• [Items]
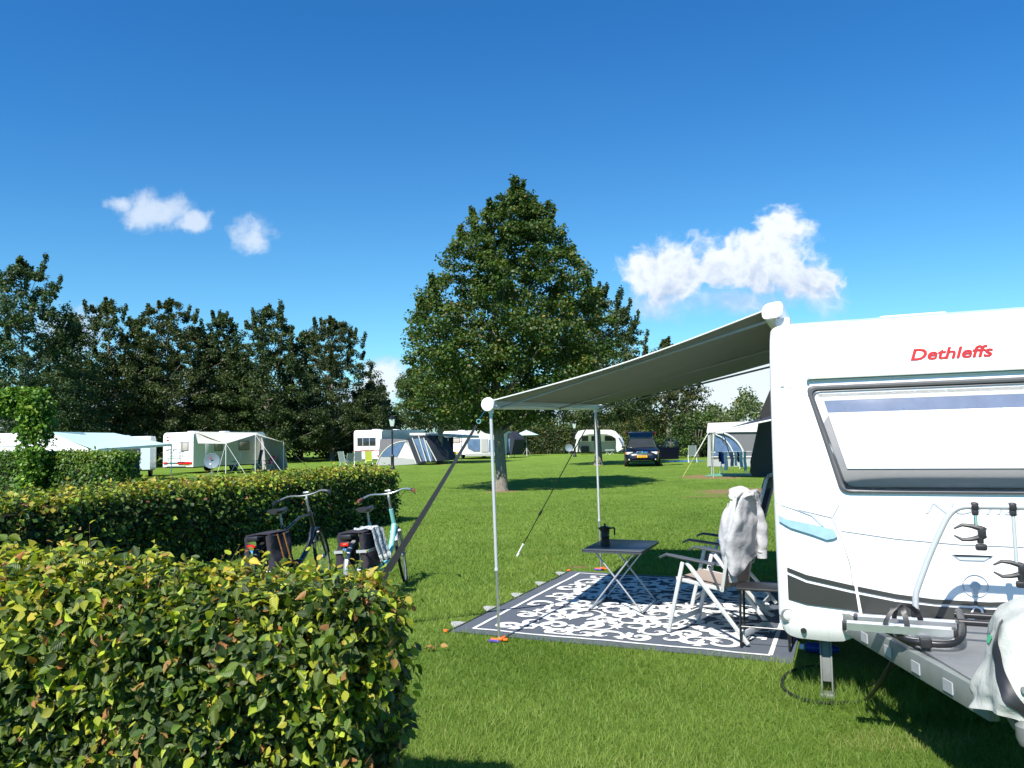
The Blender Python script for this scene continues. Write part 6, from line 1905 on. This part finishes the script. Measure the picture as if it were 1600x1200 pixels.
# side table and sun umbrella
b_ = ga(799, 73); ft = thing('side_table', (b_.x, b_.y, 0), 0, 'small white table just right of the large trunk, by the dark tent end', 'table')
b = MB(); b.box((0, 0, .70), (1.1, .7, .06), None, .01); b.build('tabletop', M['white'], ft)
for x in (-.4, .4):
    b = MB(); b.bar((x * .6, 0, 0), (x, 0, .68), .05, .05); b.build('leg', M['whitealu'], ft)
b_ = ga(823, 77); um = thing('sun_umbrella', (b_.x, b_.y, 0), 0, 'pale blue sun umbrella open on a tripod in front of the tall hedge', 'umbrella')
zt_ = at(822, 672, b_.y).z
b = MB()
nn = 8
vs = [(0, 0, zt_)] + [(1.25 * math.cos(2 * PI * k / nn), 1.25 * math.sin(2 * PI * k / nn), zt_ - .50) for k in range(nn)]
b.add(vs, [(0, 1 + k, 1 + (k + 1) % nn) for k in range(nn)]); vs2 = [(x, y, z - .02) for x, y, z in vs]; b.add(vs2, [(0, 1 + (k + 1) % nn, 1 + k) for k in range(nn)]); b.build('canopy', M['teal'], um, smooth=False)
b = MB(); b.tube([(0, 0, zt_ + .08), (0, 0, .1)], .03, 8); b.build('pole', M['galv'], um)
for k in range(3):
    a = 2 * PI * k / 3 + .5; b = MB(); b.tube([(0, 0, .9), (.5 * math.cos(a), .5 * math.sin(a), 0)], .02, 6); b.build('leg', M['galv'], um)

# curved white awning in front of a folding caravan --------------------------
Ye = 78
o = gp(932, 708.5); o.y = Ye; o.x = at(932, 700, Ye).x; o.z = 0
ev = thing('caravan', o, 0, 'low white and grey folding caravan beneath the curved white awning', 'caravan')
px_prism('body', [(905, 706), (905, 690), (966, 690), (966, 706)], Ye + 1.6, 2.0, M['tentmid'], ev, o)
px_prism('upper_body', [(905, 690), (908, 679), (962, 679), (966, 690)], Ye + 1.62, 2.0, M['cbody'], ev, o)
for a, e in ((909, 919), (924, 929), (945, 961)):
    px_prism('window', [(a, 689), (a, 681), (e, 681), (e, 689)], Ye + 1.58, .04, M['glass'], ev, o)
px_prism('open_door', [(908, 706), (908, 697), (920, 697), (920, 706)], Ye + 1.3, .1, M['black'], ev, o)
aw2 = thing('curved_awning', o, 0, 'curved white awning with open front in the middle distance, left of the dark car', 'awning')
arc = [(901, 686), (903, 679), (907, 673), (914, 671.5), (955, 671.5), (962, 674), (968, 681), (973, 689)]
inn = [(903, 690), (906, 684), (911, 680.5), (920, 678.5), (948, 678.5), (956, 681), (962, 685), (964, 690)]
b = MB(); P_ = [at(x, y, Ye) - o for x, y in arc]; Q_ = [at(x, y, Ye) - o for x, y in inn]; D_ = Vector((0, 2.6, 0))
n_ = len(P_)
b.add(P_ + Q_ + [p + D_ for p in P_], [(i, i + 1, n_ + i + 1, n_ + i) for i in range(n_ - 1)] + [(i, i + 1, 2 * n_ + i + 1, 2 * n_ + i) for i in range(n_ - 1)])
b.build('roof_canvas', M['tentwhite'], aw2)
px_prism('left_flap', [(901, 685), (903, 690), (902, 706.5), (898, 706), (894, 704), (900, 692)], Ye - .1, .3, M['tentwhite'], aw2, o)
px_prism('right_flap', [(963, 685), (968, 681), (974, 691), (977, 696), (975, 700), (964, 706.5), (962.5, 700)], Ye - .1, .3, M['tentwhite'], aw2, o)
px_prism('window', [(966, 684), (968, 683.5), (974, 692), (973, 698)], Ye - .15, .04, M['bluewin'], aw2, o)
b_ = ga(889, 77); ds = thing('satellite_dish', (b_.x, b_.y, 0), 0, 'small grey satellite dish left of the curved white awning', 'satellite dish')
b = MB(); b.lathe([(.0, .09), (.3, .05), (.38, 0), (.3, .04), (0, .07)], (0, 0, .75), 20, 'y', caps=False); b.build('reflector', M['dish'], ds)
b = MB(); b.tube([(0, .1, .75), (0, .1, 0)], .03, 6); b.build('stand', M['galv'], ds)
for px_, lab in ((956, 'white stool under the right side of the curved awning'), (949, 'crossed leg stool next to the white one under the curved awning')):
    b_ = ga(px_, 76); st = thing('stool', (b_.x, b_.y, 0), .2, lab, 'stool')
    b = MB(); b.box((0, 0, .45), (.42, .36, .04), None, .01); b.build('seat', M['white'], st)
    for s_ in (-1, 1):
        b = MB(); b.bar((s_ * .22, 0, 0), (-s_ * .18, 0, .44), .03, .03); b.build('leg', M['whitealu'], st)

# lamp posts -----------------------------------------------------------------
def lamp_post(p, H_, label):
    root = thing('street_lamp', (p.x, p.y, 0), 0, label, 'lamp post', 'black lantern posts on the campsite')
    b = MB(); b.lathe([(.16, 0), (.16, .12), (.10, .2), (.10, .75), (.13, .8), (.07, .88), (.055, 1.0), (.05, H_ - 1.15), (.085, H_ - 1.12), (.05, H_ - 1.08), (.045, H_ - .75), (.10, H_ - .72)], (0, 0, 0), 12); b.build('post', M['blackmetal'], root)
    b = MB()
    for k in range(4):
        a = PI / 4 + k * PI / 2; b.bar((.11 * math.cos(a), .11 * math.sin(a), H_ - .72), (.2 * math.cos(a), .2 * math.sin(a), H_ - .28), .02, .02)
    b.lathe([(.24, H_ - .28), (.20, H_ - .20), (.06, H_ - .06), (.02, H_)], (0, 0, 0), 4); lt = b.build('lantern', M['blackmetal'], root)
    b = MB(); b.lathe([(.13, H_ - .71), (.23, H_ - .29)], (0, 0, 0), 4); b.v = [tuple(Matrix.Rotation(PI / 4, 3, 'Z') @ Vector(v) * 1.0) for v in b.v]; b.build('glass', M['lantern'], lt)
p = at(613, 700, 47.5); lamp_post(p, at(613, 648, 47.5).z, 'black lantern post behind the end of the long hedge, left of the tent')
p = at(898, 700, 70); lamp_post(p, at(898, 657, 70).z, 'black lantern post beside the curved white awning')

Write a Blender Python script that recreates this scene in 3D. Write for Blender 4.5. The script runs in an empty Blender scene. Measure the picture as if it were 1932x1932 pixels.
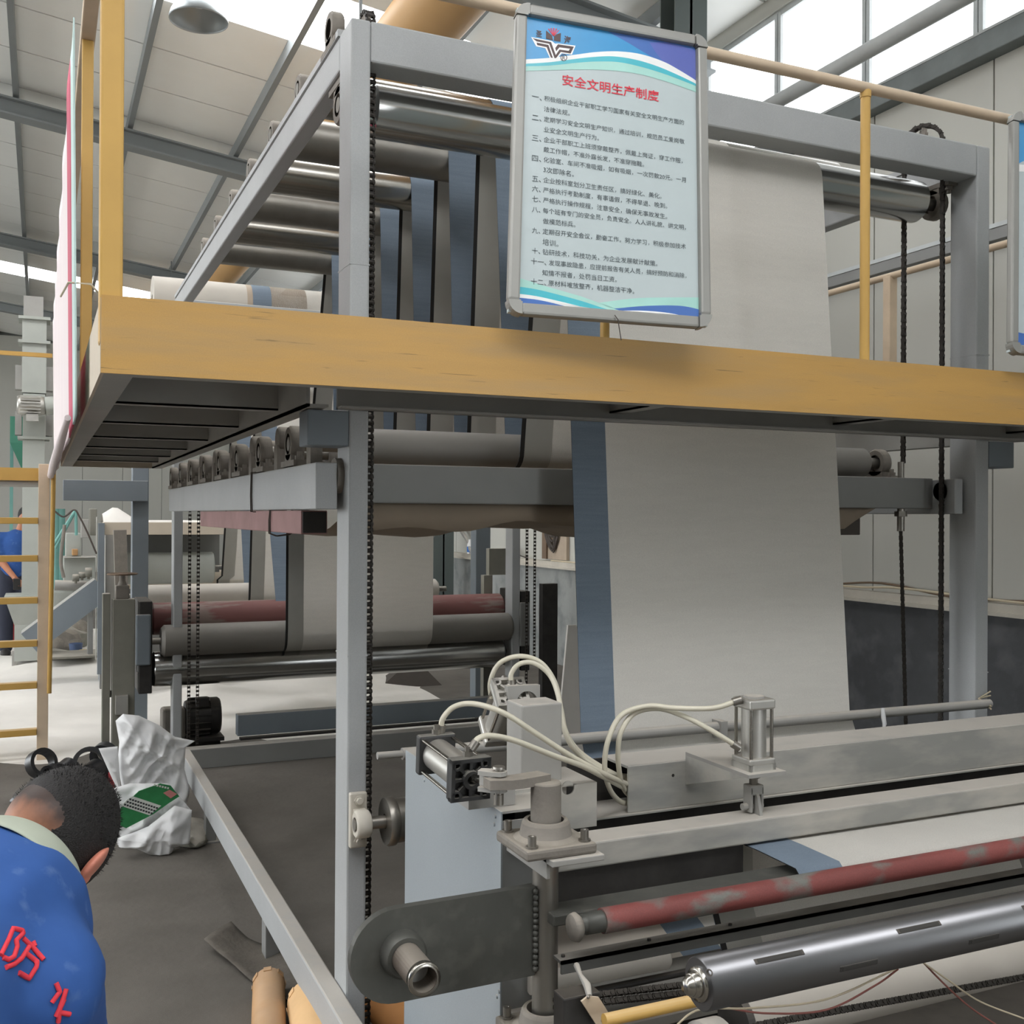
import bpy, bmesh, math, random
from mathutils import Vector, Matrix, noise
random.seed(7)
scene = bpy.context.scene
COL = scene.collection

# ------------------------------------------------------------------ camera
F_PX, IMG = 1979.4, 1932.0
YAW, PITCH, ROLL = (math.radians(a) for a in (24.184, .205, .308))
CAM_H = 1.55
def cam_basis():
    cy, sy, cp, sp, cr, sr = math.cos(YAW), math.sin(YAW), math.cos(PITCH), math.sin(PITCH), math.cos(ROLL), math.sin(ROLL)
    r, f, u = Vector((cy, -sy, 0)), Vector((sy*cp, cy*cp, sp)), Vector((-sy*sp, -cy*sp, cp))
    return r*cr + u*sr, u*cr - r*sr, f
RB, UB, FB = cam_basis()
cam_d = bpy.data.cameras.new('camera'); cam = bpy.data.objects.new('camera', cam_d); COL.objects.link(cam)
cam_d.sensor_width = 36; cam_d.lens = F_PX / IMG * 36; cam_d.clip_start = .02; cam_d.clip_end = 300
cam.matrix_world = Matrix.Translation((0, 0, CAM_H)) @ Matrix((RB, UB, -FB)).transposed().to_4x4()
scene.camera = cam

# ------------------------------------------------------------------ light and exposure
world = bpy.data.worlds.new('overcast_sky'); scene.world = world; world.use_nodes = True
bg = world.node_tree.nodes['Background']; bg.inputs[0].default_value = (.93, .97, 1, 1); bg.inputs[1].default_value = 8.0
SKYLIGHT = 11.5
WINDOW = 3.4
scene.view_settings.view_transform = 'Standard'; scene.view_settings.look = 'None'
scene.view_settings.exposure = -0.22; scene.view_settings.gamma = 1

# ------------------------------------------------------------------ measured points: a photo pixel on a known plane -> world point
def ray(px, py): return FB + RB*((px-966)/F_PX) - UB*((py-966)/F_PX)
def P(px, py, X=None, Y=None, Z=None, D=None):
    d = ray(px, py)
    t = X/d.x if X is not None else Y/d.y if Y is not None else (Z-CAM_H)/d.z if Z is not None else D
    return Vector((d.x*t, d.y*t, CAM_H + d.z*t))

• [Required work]
Keep the images out of the copy. Repeat word for word only the lines from the one containing "Write a Blender" through the one containing "COL = scene.collection", both ends included.

• [Response to the task]
Write a Blender Python script that recreates this scene in 3D. Write for Blender 4.5. The script runs in an empty Blender scene. Measure the picture as if it were 1932x1932 pixels.
import bpy, bmesh, math, random
from mathutils import Vector, Matrix, noise
random.seed(7)
scene = bpy.context.scene
COL = scene.collection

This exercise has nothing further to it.